Nineteen years ago, a factory employee (We´ll call her Mary) finished stitching together a rag-doll rabbit. I imagine Mary pausing as the little rabbit bumped down the assembly line, wondering as we all do, if her work made a difference in the world.
From the factory, the little rabbit would have been boxed and loaded onto lonely trucker Bob´s eighteen-wheeler. She would journey to the warehouse where Phil worked a double shift to pay his son´s tuition; then on to a wholesaler where single mother Judy worked a second job, and finally arrive at a retailer, where Jim, a tired teen, placed her on a shelf.
The rabbit faced stiff competition for adoption, for many furrier, prettier plush animals stood next to her. Nevertheless, a kindly grandmother felt compelled to pluck her from obscurity and present the little rabbit to her baby granddaughter that Easter Sunday.

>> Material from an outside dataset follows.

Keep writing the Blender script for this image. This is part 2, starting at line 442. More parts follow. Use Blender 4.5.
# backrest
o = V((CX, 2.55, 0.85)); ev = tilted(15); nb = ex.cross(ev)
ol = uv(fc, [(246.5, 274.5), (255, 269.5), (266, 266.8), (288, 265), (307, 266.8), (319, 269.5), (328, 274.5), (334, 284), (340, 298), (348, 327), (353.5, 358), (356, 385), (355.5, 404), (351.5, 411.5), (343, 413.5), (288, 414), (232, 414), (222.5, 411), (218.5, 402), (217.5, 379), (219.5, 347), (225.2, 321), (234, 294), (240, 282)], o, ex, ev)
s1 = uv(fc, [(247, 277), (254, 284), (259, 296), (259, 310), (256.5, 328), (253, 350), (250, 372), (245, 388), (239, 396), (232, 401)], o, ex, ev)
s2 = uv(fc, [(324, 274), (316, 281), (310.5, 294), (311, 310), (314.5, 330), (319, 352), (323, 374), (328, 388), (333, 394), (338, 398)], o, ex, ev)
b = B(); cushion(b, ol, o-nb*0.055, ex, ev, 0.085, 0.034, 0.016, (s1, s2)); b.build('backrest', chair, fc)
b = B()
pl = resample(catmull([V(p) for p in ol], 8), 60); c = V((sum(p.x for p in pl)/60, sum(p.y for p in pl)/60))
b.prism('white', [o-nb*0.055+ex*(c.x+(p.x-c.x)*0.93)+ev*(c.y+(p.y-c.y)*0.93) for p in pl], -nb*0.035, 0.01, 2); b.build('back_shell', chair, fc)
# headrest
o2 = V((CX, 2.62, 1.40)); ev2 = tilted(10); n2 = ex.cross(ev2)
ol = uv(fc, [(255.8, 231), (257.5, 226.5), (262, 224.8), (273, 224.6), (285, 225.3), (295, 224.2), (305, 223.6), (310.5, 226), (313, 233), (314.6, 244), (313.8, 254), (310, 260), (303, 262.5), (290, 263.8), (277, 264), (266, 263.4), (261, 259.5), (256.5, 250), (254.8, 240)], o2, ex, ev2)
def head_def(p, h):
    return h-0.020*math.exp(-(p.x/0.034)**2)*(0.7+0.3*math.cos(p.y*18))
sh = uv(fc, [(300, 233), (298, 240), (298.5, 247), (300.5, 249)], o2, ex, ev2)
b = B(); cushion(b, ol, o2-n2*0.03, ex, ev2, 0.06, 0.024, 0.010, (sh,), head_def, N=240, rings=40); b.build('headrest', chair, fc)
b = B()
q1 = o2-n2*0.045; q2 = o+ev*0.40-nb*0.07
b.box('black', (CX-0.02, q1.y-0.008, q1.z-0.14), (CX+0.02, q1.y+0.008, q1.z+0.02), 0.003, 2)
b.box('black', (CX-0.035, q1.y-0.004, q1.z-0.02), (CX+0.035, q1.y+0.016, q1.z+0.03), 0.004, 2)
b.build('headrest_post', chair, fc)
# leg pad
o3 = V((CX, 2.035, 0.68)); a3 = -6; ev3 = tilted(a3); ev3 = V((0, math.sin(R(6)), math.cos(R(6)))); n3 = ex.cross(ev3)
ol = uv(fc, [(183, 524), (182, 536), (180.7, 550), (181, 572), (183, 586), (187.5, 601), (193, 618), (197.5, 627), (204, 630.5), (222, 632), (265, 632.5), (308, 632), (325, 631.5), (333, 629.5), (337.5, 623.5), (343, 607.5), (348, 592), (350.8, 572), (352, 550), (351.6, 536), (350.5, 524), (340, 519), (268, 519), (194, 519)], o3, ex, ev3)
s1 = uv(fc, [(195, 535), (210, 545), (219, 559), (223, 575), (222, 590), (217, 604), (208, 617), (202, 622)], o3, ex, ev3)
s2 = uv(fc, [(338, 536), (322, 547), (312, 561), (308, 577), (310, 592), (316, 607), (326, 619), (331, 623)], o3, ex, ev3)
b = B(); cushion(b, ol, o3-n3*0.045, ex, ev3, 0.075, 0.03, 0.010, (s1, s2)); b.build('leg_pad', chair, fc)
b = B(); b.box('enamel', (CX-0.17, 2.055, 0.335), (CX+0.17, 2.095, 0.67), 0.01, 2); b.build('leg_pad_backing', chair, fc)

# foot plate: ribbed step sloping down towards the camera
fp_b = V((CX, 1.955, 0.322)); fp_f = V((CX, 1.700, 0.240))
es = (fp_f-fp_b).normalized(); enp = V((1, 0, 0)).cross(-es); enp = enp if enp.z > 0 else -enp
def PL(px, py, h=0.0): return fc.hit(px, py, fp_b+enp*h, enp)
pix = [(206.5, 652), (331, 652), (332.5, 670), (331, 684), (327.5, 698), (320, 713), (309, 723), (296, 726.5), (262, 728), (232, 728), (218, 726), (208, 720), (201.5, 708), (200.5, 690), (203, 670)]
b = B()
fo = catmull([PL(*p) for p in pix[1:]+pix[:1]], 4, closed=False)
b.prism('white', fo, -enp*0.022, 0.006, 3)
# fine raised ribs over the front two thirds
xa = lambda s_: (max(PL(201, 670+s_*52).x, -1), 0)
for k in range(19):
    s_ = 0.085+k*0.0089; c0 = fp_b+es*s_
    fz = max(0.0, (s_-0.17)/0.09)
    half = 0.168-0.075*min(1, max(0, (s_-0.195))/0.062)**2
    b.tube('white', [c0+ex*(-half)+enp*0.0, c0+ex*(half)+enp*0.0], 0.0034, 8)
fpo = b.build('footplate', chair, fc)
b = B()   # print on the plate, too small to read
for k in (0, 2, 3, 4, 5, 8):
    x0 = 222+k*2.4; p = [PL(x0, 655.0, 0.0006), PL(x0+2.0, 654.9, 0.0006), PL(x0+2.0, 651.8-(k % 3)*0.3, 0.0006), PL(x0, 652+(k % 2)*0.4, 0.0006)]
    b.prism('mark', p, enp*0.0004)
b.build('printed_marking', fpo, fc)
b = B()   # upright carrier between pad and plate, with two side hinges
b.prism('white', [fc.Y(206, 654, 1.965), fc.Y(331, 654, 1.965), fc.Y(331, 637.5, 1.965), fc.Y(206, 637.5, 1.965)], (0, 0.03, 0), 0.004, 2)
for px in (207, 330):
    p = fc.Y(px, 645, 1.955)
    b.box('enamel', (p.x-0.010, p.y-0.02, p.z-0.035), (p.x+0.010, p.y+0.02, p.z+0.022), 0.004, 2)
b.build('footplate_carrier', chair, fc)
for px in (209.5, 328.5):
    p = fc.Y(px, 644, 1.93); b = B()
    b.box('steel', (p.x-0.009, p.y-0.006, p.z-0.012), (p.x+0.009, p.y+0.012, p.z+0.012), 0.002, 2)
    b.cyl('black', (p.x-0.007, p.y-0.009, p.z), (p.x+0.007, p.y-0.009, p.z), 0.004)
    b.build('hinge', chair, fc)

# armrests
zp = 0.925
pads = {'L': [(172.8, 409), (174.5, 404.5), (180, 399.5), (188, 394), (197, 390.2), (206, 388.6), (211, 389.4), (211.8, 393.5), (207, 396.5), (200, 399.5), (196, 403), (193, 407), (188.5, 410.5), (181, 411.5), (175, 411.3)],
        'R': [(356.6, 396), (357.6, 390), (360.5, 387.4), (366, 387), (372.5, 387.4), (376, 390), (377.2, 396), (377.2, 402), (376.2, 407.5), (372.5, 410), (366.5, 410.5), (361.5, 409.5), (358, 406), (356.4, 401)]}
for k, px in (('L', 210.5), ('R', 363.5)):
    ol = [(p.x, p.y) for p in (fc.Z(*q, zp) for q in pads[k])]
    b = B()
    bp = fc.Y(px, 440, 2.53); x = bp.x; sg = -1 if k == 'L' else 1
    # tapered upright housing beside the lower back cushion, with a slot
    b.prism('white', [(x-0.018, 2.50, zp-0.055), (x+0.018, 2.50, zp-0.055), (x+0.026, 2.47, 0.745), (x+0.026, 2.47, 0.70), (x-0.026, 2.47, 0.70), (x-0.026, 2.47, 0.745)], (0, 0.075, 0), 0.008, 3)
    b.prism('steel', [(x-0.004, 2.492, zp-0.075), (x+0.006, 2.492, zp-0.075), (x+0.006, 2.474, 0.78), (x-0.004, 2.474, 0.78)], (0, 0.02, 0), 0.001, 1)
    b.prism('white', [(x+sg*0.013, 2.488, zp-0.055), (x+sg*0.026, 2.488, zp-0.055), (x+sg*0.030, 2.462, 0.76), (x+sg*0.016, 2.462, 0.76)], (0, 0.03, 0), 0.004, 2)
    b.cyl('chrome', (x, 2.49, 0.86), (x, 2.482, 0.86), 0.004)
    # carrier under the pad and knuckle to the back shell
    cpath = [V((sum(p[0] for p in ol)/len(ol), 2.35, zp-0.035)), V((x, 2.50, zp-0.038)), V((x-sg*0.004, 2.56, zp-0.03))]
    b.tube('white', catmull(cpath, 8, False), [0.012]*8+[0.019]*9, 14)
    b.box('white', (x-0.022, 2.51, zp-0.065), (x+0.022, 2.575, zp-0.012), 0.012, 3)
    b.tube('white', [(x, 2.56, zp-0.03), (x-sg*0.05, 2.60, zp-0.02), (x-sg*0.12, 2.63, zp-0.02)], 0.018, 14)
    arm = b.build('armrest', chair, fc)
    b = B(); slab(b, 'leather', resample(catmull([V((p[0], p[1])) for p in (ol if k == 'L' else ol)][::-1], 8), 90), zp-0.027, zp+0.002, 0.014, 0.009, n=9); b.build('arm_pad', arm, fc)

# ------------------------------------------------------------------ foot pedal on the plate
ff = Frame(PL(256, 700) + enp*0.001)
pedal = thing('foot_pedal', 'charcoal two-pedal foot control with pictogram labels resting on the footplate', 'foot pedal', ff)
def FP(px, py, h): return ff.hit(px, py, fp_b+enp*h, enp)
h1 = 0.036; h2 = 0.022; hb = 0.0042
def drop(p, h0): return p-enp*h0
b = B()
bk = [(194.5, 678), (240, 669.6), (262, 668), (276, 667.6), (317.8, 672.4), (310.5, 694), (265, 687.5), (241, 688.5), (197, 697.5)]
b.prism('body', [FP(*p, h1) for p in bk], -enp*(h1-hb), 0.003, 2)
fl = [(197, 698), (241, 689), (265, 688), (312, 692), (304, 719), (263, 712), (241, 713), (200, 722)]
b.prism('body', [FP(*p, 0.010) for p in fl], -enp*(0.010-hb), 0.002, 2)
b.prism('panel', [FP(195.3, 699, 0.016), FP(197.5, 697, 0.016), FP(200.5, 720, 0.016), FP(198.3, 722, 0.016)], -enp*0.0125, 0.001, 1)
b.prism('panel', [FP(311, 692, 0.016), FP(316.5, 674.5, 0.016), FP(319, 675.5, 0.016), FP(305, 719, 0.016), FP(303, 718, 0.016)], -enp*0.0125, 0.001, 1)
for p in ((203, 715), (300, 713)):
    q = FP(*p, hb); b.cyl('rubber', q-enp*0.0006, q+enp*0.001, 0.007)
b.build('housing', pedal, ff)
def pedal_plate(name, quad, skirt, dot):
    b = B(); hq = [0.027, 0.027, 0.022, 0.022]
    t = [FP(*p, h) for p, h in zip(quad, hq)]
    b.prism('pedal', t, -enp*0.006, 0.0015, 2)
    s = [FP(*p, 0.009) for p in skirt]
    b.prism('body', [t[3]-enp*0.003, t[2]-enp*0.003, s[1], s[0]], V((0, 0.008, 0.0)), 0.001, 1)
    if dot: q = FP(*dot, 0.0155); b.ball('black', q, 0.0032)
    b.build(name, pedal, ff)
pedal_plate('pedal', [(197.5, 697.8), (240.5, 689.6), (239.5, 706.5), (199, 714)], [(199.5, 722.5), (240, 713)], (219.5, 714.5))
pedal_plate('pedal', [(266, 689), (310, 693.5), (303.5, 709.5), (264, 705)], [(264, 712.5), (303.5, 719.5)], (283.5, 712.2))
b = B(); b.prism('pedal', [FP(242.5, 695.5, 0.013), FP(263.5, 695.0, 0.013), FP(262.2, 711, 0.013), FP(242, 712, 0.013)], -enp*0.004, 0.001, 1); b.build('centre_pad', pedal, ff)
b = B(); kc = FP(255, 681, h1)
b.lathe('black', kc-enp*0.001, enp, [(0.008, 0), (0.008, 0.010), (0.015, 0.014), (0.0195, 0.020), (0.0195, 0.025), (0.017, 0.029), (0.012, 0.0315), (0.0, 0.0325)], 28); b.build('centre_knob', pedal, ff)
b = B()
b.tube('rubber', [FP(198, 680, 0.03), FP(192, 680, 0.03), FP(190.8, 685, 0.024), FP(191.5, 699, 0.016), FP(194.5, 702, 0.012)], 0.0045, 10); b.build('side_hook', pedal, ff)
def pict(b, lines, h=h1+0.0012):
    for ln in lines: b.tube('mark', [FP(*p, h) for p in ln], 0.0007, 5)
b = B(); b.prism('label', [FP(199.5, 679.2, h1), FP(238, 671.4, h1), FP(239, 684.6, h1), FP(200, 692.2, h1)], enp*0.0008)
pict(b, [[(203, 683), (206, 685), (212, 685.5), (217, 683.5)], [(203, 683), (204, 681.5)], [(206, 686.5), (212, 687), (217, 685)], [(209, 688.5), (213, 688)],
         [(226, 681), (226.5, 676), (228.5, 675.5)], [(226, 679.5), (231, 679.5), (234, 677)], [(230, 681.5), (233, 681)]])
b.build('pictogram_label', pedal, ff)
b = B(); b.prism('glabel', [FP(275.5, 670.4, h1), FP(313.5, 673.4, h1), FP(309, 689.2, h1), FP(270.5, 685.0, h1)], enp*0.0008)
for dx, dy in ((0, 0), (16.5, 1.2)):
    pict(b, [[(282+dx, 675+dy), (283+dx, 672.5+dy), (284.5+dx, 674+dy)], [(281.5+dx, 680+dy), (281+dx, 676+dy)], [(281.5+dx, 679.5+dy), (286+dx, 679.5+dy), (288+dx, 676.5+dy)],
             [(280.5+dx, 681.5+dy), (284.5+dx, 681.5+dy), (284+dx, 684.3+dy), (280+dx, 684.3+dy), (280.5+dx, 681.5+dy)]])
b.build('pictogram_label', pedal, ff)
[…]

I have a photograph of that rabbit, nearly buried in a stuffed animal menagerie as she peeks out from behind a four-month-old baby—my daughter, Caitlin. The rabbit still had to rival cuter, more huggable animals, yet some indefinable quality made her attract little Caitlin’s affection.
She was loose limbed and soft, the color of wet sand, and wore a dainty blue dress, white pinafore and pantaloons. She possessed a certain dignity, which demanded a grand and uncommon name. We christened her Mrs. Hopps.
For a plush rabbit, Mrs. Hopps has led an adventurous life. She´s traveled extensively—to Florida, Colorado, Nebraska, Missouri and Canada. She´s flown on airplanes, visited fancy restaurants, attended asthma camp and even vacationed at Disney World.
But life has not been all holidays and exotic destinations. Once she had to undergo an ear-lop-ectomy: a procedure whereby her ears had to be reattached after a naughty boy ripped them off. And one stormy night, she disappeared for fourteen hours, provoking a sleepless evening of hand wringing. (I was the crazed one. Caitlin, at age five, was certain that Mrs. Hopps would be home soon.) The next morning, Cait´s daycare provider discovered Mrs. Hopps lying in the parking lot where we´d dropped her the night before. Dried, fluffed and reunited with my daughter, I couldn´t help but weep with relief.
Last fall, Mrs. Hopps went off to college, and my daughter unashamedly accompanied her. These days, Mrs. H. spends her days presiding over Cait´s dorm room, overseeing homework, slovenly living conditions and bad eating habits, and bringing Caiti home for occasional weekend visits.
Mrs. Hopps has aged through the years. Her fur is threadbare; her eyes scratched; her limbs loose. She is nineteen years old, equivalent to AARP status in stuffed bunny years. But I don´t notice her decline. Instead, I think about Mary at the factory, trucker Bob, warehouse Phil, wholesaler Judy and retailer Jim. Then I think about something I read once. "There is no greater joy, nor greater reward, than to make a fundamental difference in someone´s life."
I hope somehow, they know that they did.